(Task to carry out) Retype only what runs from the first line of the listing to the line holding "part('buffer', bm, M['plastic'], lid)", both included. Do not retype the pictures.

(Part of a data file)
- - - - - - -

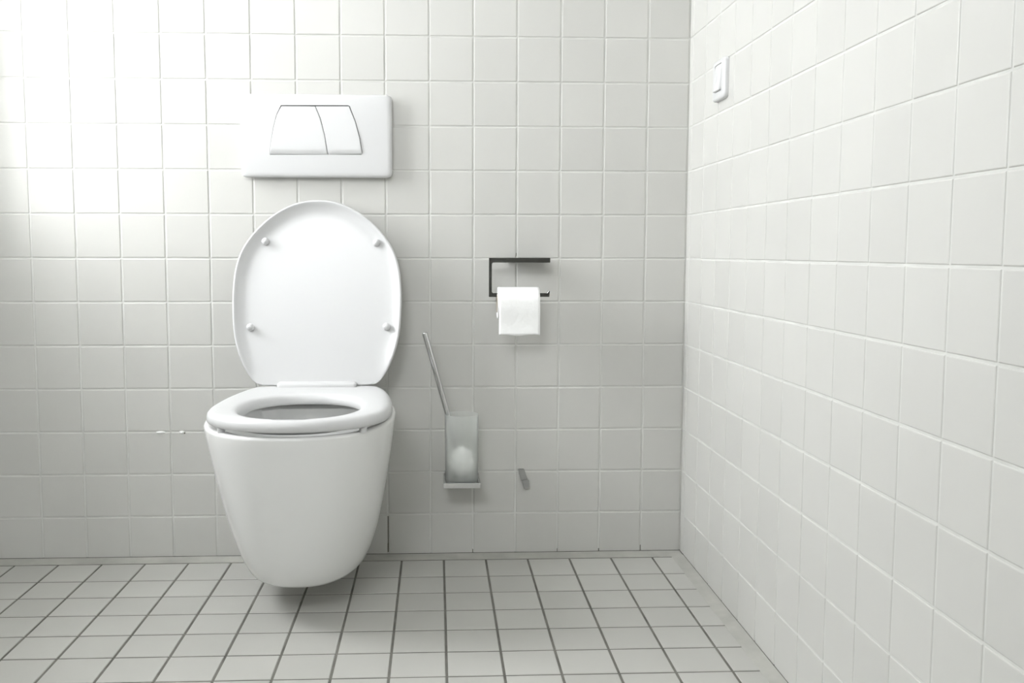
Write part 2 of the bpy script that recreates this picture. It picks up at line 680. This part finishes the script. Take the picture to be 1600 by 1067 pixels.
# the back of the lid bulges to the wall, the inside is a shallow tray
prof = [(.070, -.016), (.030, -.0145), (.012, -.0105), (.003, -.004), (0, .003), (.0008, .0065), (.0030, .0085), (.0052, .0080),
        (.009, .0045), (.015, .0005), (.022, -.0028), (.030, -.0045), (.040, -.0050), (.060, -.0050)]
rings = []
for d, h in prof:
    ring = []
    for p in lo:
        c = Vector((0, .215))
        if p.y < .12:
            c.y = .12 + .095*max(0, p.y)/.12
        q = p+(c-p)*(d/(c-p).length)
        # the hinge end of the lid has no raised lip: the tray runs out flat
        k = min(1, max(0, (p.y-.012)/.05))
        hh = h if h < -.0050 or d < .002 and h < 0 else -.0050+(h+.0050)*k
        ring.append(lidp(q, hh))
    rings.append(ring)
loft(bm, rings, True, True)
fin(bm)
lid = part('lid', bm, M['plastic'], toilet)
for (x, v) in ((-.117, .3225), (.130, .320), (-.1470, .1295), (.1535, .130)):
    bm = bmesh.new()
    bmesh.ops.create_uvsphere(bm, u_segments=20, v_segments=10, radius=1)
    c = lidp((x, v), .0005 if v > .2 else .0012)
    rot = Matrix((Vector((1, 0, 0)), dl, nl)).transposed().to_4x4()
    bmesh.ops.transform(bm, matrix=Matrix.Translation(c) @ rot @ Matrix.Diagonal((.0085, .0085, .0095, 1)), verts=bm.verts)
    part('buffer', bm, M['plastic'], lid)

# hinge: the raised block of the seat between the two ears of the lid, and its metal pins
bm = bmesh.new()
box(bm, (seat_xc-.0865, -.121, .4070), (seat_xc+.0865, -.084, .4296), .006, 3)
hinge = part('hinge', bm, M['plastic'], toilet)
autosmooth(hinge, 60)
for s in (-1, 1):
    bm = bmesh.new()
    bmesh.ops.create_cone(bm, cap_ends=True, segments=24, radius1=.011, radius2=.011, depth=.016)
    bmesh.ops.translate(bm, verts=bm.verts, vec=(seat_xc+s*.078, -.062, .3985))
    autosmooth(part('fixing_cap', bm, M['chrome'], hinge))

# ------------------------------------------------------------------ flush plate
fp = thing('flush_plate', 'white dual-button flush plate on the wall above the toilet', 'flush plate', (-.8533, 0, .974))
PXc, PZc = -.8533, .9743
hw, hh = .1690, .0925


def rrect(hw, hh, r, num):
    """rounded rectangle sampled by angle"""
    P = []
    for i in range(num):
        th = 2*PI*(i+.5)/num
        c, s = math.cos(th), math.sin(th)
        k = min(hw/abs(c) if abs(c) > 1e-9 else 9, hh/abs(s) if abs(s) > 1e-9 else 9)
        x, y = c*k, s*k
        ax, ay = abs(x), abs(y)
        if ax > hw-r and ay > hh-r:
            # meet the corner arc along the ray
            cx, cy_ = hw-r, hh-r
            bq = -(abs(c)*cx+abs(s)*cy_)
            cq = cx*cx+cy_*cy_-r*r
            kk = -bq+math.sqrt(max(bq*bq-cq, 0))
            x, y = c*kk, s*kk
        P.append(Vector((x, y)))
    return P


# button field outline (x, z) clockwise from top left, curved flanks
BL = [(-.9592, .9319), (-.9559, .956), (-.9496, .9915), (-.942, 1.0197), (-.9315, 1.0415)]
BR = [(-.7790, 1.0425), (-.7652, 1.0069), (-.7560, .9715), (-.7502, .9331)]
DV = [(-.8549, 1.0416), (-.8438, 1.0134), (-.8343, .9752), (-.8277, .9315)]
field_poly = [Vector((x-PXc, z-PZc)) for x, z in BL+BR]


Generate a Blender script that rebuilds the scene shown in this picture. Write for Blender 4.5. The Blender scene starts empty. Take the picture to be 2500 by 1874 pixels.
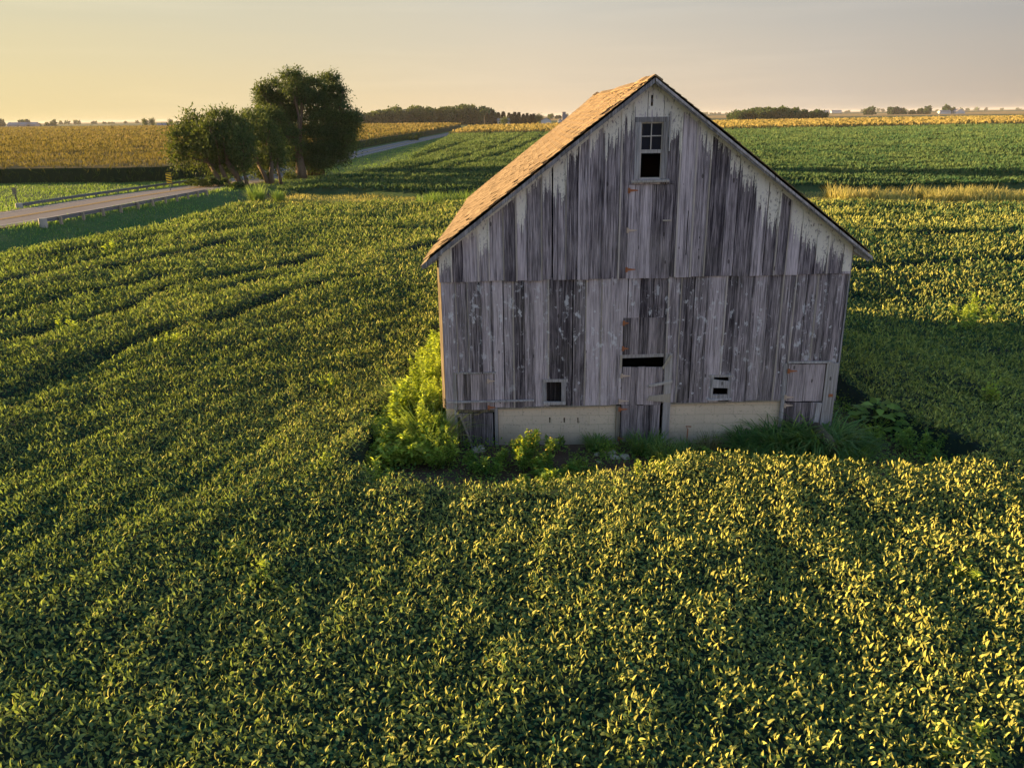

- - - - - - -

(The solution)
Write part 2 of the bpy script that recreates this picture. It picks up at line 680. This part finishes the script. Take the picture to be 1600 by 1067 pixels.
# the back of the lid bulges to the wall, the inside is a shallow tray
prof = [(.070, -.016), (.030, -.0145), (.012, -.0105), (.003, -.004), (0, .003), (.0008, .0065), (.0030, .0085), (.0052, .0080),
        (.009, .0045), (.015, .0005), (.022, -.0028), (.030, -.0045), (.040, -.0050), (.060, -.0050)]
rings = []
for d, h in prof:
    ring = []
    for p in lo:
        c = Vector((0, .215))
        if p.y < .12:
            c.y = .12 + .095*max(0, p.y)/.12
        q = p+(c-p)*(d/(c-p).length)
        # the hinge end of the lid has no raised lip: the tray runs out flat
        k = min(1, max(0, (p.y-.012)/.05))
        hh = h if h < -.0050 or d < .002 and h < 0 else -.0050+(h+.0050)*k
        ring.append(lidp(q, hh))
    rings.append(ring)
loft(bm, rings, True, True)
fin(bm)
lid = part('lid', bm, M['plastic'], toilet)
for (x, v) in ((-.117, .3225), (.130, .320), (-.1470, .1295), (.1535, .130)):
    bm = bmesh.new()
    bmesh.ops.create_uvsphere(bm, u_segments=20, v_segments=10, radius=1)
    c = lidp((x, v), .0005 if v > .2 else .0012)
    rot = Matrix((Vector((1, 0, 0)), dl, nl)).transposed().to_4x4()
    bmesh.ops.transform(bm, matrix=Matrix.Translation(c) @ rot @ Matrix.Diagonal((.0085, .0085, .0095, 1)), verts=bm.verts)
    part('buffer', bm, M['plastic'], lid)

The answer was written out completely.